Punti di vista: da Palladio a Jaén
di Gianni Micheli - martedì 16 luglio 2024 ore 09:00
Il punto di vista, il punto da cui ti metti a guardare. Sei lì, in piedi o seduto, e guardi. E ti relazioni con il mondo. Sembra scontato ma un punto di vista può mettere tutto in discussione. Tutto. Anche un punto di vista se ti fermi a guardare, la stessa cosa, da un'altra parte. Da un altro punto. Ed è un esercizio che forse, per non dire sicuramente, dovremmo tutti fare più spesso.

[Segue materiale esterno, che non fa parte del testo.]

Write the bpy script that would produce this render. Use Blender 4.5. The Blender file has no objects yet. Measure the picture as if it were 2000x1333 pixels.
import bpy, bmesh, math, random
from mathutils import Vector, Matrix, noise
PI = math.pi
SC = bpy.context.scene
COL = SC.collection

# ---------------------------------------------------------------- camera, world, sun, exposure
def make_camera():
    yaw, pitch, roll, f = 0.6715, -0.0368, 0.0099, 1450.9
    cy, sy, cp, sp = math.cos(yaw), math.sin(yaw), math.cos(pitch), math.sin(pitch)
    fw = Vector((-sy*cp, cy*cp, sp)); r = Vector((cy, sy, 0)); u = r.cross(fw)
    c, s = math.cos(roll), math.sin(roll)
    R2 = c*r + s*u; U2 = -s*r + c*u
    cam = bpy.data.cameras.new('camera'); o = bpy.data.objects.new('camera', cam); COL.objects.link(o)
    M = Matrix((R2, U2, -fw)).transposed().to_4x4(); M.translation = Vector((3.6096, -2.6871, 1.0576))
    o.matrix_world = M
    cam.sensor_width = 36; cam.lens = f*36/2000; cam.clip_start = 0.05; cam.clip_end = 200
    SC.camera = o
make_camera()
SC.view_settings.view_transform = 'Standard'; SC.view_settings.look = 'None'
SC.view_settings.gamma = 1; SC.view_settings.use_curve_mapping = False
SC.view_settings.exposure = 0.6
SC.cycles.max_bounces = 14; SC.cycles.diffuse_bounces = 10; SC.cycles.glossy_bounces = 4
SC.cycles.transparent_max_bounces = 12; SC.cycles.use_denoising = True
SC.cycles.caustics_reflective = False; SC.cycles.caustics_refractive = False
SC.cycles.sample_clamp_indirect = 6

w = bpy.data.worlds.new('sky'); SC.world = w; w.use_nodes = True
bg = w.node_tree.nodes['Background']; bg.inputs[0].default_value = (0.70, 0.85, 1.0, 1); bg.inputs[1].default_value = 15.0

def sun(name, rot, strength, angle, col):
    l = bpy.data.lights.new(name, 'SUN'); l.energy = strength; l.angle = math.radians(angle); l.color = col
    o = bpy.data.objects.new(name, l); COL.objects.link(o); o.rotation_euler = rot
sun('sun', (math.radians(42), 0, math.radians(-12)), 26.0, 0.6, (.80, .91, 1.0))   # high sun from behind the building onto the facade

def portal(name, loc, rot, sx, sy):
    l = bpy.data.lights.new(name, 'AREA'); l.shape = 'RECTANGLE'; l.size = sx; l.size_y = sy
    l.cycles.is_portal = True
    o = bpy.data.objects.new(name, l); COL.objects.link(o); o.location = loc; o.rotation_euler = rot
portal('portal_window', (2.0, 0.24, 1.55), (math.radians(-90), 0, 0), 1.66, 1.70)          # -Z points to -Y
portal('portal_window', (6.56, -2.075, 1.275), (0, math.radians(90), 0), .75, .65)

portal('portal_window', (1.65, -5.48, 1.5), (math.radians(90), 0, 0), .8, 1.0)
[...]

Un affascinante omaggio al punto di vista, nella sua essenza geometrica ma anche individuale e filosofica, l'ho trovato in questi giorni a Vicenza, una città che con il punto di vista ha una relazione fortissima, caratterizzante. Un matrimonio, oserei dire, con un Punto di Vista con la P e la V maiuscole: quello di Andrea Palladio, certo il più famoso architetto e scenografo del Rinascimento e il più influente, tant'è che esiste una voce specifica sul dizionario, palladianesimo, mentre la città di Vicenza e le ville palladiane del Veneto sono uno dei patrimoni dell'umanità UNESCO.
Se Palladio è il mare un soggiorno a Vicenza è come stare sulla sabbia a guardare un orizzonte di acqua, onde e risacche. Non c'è dubbio tuttavia che il concentrato palladiano dell'espressione del punto anzi dei punti di vista sia quel capolavoro che è il Teatro Olimpico, il primo e più antico teatro stabile coperto dell'epoca moderna. Tanti e tali sono i punti di vista espressi dal Teatro Olimpico di Vicenza che, una volta all'interno, con lo sguardo su quel proscenio possente che resta impresso negli occhi, conviene sedersi in più punti per prenderne atto e resistere alla vertigine. Come fanno in tanti.
Se quello di Palladio è il punto di vista a cui si è unita Vicenza, fino al 4 ottobre, tuttavia, l'idea contemporanea, divergente, di come un punto di vista possa dare inizio ad un'inaspettata visione e discussione sul mondo e su noi stessi, è osservabile nella mostra dedicata a Javier Jaén presso la sede vicentina delle Gallerie d'Italia, a pochi passi proprio del Teatro Olimpico. Un po' come se sulle onde del mare palladiano si fosse alzato un vento ironico e ribelle, per scompigliare rette e punti di fuga.
A non tutti, forse, il nome Javier Jaén dirà qualcosa ma di certo vi parleranno, in forma ciarliera, a volte con un sussurro, a volte urlando, a volte tirandovi uno schiaffo in piena faccia, ogni singola opera della mostra di quest'artista spagnolo (Barcellona, 1983) che ha collaborato con The New York Times, The New Yorker, The Washington Post, Time, Harvard University, National Geographic, El País, Penguin Random House, Vueling Airlines e UNESCO e che dice delle sue opere: "Il mio lavoro principale è la traduzione. Traduco concetti e storie in immagini”.
Traduzione e traslitterazione. Per chi è in cerca di un luogo dove sedersi e guardare, per farsi un punto di vista o toglierselo dalla testa, non c'è posto migliore.